ACT court dismisses suit against Council of Law Society over denial of practising certificate

The other party repeatedly asserted his desire to practice law and support his family

ACT court dismisses suit against Council of Law Society over denial of practising certificate

The ACT Court of Appeal has dismissed the case against the Council of Law Society of ACT over the denial of a practising certificate.

In Ezekiel-Hart v Council of the Law Society of the ACT [2023] ACTCA 5, Emmanuel Tam Ezekiel-Hart sued the Council and its president because of the Council’s decision not to grant a practising certificate entitling him to practise as a lawyer from 2020 to 2021. Over the course of the proceedings, the court made a number of orders, including the dismissal of an application for summary judgment by the applicant, striking out of a further amended statement of claim (FASC) filed by the applicant, granting of leave to the defendants to apply for the proceedings to be summarily dismissed, and the ultimate dismissal of the proceedings. Ezekiel-Hart sought leave to appeal those orders.

The proceedings started in the Supreme Court in 2020, but litigation between the parties dates back to 2009. The Supreme Court struck out Ezekiel-Hart’s claim and noted that the “structure of the pleading is embarrassing… it contains rolled up allegations and language that is confusing.” The applicant was given several opportunities to amend his statement of claim. In 2022, he filed a FASC containing 239 paragraphs and one of those had 323 sub-paragraphs. The FASC was eventually struck out.

Ezekiel-Hart proposed 61 grounds of appeal before the Court of Appeal, but the court noted that none of these grounds addressed the fundamental question regarding the adequacy of his FASC. The court noted that there are two “touchstone” criteria in determining whether to refuse or grant leave to appeal from an interlocutory decision. First, whether the decision was attended with sufficient doubt to warrant it being reconsidered. Second, whether substantial justice would result if leave was refused, supposing the decision was wrong.

The appeal court noted that nowhere in the applicant’s written submissions, affidavits, or oral arguments did the applicant come to terms with the need to demonstrate arguable error on the part of the court when it ordered striking out the FASC. The issue before the court was whether the FASC complied with the rules, but no argument was presented with reference to any of the relevant rules or any rules at all.

The court observed that “the FASC presents as a document drafted and settled by a person who has at best a tenuous grasp of legal principle and principles of pleading, and who has such strong opinions about the subject matter as to be incapable of any degree of detachment.

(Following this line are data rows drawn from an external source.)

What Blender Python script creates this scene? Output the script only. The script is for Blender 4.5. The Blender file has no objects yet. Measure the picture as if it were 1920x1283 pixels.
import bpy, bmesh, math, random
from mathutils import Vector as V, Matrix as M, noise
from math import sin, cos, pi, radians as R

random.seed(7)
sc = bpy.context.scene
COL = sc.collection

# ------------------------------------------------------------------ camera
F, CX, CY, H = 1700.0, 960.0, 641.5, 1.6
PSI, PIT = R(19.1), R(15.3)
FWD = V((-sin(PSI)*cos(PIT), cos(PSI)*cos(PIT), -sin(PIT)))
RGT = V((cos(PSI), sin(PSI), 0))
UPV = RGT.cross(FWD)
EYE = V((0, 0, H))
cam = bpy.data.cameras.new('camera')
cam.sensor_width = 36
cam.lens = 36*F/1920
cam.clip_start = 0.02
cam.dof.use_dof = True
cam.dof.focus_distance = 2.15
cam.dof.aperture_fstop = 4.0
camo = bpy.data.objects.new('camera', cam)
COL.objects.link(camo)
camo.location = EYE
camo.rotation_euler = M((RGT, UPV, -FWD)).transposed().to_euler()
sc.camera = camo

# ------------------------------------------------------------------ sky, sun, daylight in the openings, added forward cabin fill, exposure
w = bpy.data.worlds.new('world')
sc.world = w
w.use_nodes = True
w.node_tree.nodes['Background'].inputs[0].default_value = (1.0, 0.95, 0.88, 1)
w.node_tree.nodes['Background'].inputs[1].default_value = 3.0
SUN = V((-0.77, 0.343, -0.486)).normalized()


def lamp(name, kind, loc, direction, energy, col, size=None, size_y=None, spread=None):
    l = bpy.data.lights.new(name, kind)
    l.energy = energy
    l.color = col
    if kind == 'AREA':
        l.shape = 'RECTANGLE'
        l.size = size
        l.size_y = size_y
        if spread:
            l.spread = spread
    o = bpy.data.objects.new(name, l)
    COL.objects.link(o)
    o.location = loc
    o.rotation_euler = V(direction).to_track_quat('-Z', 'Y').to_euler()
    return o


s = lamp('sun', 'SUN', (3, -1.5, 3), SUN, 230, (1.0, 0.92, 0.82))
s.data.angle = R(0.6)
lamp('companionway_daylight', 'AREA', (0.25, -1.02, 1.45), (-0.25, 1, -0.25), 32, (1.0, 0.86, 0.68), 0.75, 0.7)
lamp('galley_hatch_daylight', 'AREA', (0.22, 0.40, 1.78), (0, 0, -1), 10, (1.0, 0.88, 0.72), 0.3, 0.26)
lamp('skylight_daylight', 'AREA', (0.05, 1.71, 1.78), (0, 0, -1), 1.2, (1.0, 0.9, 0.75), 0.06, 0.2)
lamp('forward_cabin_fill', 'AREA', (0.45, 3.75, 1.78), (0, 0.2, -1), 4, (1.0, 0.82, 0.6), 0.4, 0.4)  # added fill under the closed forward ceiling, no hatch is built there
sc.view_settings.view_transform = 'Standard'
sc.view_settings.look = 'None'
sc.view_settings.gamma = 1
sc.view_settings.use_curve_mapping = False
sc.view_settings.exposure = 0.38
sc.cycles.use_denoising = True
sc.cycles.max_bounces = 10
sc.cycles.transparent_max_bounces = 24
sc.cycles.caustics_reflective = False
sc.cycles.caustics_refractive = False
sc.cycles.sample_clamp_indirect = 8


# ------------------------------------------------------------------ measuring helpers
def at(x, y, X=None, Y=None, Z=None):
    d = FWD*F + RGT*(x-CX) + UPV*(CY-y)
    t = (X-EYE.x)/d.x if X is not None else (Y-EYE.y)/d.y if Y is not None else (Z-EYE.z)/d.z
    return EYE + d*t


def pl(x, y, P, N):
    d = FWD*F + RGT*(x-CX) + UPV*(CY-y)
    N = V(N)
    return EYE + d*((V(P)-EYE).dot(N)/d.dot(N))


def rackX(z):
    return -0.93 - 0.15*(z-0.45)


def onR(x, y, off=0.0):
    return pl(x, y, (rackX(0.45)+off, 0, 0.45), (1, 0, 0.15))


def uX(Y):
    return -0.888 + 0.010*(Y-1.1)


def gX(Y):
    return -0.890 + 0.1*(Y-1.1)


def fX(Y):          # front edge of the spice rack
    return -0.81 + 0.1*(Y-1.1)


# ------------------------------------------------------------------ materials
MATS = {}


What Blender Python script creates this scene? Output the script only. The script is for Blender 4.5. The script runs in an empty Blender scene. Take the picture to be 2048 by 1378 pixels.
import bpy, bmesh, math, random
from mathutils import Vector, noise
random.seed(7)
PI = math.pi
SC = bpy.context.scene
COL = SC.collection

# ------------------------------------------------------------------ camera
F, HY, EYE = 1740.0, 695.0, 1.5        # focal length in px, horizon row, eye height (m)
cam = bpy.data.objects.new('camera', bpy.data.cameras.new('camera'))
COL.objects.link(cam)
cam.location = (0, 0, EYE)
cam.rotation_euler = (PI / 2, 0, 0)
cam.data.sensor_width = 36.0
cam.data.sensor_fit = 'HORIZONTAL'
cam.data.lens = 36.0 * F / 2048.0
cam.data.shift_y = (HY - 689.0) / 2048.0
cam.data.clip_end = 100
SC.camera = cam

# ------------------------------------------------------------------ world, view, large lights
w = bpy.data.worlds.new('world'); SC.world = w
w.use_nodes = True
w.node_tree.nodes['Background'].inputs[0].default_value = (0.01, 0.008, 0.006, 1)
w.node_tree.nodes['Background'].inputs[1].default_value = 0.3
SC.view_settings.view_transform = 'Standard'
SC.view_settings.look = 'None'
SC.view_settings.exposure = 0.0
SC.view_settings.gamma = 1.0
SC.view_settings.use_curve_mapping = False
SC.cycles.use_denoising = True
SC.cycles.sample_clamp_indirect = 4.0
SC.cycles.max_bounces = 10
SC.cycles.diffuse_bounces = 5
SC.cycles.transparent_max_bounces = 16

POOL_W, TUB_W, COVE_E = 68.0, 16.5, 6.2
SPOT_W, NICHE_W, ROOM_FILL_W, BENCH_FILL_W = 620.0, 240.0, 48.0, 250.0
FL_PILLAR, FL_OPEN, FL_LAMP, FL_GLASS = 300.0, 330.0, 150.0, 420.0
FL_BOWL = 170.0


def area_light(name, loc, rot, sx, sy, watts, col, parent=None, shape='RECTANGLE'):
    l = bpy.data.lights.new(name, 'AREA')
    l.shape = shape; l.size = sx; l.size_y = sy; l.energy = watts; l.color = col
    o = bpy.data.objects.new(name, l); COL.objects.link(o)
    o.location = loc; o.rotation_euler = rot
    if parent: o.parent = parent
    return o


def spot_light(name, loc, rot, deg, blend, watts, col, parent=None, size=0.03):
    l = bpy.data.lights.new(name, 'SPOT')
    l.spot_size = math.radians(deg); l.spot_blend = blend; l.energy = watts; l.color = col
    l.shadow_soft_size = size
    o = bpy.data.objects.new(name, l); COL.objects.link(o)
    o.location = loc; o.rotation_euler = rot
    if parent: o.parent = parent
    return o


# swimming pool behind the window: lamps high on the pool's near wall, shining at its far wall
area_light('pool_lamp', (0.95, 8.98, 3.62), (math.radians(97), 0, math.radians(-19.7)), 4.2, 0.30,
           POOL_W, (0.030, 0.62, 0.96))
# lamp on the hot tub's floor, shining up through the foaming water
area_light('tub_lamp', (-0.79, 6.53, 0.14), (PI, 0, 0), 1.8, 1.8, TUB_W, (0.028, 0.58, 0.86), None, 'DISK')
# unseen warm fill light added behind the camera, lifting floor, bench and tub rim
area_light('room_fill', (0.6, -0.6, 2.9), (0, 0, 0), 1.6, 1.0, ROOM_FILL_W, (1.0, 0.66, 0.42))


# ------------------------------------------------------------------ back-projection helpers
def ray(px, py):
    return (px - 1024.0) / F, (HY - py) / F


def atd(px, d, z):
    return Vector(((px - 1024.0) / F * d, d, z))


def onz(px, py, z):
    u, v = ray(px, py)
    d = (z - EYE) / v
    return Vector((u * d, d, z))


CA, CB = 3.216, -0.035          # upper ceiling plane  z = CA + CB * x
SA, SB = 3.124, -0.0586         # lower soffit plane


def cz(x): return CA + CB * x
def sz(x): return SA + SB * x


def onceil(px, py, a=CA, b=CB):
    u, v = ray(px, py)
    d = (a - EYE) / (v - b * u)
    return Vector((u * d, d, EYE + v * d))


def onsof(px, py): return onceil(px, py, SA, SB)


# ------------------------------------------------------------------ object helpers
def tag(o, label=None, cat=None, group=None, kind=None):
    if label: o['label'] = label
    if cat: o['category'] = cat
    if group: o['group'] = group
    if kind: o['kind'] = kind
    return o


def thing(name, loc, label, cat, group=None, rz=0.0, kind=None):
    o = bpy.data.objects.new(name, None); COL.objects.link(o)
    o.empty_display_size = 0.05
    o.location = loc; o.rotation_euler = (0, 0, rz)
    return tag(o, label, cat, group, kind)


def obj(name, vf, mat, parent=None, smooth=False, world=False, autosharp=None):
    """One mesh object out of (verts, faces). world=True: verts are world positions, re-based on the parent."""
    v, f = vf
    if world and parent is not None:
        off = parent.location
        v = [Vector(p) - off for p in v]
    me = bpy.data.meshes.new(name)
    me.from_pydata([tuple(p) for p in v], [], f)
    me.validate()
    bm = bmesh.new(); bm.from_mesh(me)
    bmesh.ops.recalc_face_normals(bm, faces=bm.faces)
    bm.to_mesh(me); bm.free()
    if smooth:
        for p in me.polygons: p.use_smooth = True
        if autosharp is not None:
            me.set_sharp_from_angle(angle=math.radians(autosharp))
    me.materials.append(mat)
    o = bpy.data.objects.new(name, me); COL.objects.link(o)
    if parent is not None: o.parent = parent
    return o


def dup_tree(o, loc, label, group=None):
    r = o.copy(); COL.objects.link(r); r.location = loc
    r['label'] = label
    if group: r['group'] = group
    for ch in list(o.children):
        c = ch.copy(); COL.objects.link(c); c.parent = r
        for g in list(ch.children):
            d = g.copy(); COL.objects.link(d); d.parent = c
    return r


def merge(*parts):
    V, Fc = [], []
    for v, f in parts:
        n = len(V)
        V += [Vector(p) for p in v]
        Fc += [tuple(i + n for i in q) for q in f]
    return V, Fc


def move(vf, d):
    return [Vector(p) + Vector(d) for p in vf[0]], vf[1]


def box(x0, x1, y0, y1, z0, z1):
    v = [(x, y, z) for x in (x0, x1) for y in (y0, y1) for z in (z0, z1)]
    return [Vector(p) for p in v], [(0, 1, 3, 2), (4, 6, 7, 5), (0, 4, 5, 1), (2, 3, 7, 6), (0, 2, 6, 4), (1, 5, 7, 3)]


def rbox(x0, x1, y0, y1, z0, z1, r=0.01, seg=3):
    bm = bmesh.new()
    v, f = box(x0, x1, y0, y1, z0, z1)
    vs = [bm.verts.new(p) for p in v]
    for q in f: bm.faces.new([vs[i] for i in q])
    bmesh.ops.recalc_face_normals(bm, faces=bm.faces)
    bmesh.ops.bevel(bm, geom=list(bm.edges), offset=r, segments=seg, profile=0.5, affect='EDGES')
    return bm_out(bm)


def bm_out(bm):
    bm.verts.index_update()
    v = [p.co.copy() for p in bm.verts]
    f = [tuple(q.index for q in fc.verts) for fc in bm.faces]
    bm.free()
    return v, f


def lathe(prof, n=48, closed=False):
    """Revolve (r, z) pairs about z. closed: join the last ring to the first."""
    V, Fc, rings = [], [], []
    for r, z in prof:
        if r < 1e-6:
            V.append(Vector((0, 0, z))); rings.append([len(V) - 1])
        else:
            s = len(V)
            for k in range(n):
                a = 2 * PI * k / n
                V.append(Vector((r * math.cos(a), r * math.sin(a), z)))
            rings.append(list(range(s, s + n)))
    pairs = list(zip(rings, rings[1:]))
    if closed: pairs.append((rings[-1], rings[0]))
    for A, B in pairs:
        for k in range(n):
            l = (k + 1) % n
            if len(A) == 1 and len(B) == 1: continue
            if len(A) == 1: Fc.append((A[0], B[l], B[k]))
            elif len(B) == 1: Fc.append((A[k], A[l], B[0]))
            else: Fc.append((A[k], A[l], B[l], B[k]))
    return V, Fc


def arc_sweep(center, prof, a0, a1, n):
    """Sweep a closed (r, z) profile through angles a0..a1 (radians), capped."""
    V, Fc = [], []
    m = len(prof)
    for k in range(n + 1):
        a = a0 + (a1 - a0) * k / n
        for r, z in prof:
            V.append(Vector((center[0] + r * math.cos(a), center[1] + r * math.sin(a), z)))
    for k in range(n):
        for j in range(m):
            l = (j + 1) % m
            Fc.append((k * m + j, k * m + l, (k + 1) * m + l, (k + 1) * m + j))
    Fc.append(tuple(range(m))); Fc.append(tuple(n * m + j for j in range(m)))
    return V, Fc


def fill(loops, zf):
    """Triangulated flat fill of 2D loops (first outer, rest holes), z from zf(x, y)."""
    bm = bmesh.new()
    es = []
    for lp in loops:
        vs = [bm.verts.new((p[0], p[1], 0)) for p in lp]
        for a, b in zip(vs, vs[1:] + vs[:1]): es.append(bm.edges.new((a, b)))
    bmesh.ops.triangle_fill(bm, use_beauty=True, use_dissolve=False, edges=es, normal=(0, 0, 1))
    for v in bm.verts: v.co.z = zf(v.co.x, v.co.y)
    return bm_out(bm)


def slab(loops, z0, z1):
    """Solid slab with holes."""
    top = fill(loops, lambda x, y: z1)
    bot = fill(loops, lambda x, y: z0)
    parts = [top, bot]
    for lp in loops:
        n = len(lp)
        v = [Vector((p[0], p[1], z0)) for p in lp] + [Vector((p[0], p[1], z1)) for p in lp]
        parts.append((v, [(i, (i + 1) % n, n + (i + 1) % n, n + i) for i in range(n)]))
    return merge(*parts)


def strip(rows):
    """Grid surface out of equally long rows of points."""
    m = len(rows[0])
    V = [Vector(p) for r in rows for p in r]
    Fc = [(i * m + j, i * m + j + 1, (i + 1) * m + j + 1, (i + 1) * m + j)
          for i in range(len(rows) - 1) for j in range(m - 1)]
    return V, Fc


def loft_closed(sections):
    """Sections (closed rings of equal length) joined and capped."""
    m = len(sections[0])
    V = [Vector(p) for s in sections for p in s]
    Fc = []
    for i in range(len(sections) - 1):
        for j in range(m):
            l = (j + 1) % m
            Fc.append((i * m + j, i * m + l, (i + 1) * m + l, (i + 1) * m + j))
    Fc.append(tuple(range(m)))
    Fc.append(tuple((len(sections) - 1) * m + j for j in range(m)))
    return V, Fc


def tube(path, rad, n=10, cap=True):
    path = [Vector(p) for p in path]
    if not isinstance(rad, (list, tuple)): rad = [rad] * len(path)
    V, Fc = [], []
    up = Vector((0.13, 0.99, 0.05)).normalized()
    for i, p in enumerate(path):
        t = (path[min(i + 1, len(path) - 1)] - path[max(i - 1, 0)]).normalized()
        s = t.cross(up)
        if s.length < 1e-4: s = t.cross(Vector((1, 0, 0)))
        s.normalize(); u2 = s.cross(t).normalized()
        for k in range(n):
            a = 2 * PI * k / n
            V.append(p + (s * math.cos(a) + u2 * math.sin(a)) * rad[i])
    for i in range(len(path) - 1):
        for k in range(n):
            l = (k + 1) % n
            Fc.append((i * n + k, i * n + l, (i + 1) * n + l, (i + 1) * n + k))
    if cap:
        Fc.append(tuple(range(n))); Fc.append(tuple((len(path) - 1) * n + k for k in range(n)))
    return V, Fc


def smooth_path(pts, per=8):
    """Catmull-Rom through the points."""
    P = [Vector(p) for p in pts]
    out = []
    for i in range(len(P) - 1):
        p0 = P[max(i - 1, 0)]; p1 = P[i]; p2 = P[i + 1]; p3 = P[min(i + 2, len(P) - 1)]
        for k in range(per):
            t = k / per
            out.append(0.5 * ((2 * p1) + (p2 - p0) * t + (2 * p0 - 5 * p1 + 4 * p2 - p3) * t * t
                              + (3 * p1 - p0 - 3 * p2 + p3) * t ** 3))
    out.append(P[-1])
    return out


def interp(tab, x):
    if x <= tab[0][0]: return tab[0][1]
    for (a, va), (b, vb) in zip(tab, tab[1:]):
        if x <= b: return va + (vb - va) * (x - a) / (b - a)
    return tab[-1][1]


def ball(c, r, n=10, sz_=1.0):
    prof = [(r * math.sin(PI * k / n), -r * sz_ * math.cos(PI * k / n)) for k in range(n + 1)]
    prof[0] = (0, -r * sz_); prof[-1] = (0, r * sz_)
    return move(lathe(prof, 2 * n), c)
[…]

It is convoluted, repetitive and conclusory.”

The court also noted that the FASC identified specific facts but failed to proceed chronologically and did not point to the date of the event or document that was being referred to. It emphasised alleged “admissions” without identifying when or how they were made or their contents. It made no separation between allegations of fact and more or less sweeping conclusions based on those facts.

The appeal court was satisfied that the FASC should be struck out as it would tend to prejudice, embarrass or delay the fair trial of the proceeding. The court further found that it was scandalous or vexatious and contained unnecessary material and an abuse of process of the court.

The appeal court further said that the fundamental problem with the FASC was that it failed to give the respondents a fair understanding of the claim made by the applicant and an opportunity to respond to them. The court also found that the order dismissing the applicant’s application for summary judgment was inevitable once the FASC had been struck out. The court noted that it would be “incongruous and unjust” to give summary judgment for the plaintiff because he failed to plead all relevant facts in such a way that the defendants could be expected to respond.

Overall, the appeal court found that the applicant had failed to demonstrate that any of the decisions which he would seek to challenge on appeal were attended with sufficient doubt to warrant them being reconsidered.

The appeal court noted that the applicant repeatedly asserted his desire to practise law and support his family. However, the court pointed out that even if the proceedings he attempted to bring were successful, it would not entitle him to practise law in the future because a practising certificate for the year 2020 to 2021 would not allow him to practice after the expiry of that practicing year. The court also emphasised there was nothing to prevent Ezekiel-Hart from applying for a practising certificate for the current, or any future, practising years.

Accordingly, the court dismissed the application for leave to appeal.